(Entries with scene source code)
=-=-=

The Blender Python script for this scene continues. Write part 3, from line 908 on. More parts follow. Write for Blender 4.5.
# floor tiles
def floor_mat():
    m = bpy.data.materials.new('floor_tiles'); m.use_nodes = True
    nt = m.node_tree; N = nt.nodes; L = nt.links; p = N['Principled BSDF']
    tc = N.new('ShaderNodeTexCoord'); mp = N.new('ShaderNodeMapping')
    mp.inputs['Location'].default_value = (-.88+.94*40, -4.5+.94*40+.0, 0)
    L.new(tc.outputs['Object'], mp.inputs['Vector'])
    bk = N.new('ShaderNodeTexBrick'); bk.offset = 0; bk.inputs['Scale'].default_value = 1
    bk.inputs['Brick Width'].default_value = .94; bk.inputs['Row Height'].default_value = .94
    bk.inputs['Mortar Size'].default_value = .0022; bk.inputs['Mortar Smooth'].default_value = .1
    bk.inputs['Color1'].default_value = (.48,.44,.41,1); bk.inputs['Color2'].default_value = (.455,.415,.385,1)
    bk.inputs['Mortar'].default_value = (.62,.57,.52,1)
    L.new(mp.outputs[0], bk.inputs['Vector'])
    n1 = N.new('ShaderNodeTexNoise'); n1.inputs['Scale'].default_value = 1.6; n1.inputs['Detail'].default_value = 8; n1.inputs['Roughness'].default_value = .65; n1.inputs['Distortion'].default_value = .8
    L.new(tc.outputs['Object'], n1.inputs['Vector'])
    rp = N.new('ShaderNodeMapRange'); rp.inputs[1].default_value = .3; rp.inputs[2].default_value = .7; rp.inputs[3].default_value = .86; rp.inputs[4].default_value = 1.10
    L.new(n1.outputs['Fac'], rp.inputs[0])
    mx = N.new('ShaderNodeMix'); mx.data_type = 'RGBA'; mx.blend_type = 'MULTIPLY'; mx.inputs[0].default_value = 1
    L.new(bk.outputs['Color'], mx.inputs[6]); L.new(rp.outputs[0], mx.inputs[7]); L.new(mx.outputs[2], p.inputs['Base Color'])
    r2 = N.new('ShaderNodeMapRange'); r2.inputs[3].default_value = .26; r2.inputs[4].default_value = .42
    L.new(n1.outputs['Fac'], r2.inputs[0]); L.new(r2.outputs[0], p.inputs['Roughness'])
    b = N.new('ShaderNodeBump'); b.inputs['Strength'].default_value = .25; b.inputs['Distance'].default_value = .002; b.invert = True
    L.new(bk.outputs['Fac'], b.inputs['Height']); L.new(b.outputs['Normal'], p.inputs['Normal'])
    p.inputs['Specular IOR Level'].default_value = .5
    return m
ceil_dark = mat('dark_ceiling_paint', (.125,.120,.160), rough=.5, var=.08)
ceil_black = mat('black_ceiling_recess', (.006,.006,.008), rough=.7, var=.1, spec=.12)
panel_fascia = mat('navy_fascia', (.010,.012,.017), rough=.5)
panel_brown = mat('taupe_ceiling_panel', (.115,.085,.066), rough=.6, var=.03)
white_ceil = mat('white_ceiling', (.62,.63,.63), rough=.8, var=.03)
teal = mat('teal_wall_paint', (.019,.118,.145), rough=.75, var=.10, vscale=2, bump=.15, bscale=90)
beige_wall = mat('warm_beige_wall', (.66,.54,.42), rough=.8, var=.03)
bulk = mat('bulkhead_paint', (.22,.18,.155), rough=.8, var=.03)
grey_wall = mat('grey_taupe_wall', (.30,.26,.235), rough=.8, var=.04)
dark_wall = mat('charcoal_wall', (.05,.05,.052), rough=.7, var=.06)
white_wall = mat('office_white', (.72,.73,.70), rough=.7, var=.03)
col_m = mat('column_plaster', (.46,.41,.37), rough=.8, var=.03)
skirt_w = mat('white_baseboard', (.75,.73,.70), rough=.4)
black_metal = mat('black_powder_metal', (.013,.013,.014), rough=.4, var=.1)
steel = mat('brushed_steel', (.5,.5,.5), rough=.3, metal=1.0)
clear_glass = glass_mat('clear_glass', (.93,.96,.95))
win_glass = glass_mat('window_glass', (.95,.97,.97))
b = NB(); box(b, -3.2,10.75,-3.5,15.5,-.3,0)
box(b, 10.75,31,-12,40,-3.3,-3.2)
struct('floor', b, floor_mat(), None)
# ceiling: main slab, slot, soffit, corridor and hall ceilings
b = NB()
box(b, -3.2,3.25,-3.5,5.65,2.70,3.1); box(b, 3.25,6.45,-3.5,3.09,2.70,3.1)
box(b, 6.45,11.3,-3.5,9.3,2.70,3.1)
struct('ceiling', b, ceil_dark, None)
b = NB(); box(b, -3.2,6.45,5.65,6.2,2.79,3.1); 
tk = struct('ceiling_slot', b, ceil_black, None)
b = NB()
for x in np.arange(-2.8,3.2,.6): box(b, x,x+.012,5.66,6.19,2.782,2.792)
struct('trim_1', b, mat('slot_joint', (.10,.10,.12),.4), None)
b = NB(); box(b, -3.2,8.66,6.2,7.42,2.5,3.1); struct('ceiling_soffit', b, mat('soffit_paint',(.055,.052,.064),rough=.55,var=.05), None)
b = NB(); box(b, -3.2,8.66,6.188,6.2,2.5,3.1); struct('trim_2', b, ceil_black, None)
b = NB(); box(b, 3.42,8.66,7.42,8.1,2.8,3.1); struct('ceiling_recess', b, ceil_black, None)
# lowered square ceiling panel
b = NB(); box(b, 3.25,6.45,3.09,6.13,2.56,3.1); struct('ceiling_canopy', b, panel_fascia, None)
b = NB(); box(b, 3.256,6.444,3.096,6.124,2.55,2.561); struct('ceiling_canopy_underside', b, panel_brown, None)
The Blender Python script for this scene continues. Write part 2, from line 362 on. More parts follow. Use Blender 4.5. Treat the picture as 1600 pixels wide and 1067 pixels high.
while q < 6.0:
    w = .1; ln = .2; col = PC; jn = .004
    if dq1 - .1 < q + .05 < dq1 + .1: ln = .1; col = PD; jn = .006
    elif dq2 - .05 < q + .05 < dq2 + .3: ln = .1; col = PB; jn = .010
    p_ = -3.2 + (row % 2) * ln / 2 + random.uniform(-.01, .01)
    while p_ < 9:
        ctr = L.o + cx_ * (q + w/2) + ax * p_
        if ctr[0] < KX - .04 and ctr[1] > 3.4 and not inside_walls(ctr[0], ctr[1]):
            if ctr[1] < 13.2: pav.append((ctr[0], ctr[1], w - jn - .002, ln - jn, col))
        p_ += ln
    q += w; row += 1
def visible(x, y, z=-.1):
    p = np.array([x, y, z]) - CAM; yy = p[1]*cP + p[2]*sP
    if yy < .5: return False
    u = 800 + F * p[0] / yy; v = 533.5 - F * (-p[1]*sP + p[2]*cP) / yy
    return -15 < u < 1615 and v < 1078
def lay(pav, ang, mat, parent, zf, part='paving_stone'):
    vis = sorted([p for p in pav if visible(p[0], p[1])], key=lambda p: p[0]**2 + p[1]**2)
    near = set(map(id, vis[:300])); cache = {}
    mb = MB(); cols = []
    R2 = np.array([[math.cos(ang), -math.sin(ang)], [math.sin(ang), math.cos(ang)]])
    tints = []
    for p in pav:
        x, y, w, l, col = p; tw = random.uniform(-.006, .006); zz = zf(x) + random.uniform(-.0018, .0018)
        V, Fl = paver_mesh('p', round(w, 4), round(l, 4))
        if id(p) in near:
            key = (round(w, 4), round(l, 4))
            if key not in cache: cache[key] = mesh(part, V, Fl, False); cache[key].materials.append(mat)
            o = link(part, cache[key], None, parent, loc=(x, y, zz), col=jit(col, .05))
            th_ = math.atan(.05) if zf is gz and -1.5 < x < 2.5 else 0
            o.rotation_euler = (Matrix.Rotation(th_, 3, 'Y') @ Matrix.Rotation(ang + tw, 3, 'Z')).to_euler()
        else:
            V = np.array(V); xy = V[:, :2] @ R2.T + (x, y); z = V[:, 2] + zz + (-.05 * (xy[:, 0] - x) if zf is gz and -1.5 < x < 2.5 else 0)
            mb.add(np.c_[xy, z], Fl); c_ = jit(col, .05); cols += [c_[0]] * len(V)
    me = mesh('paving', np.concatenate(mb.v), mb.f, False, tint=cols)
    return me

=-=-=

GIVEN TASK — Collect each line above holding the string "continues".

COMPLETE RESPONSE —
The Blender Python script for this scene continues. Write part 3, from line 908 on. More parts follow. Write for Blender 4.5.
The Blender Python script for this scene continues. Write part 2, from line 362 on. More parts follow. Use Blender 4.5. Treat the picture as 1600 pixels wide and 1067 pixels high.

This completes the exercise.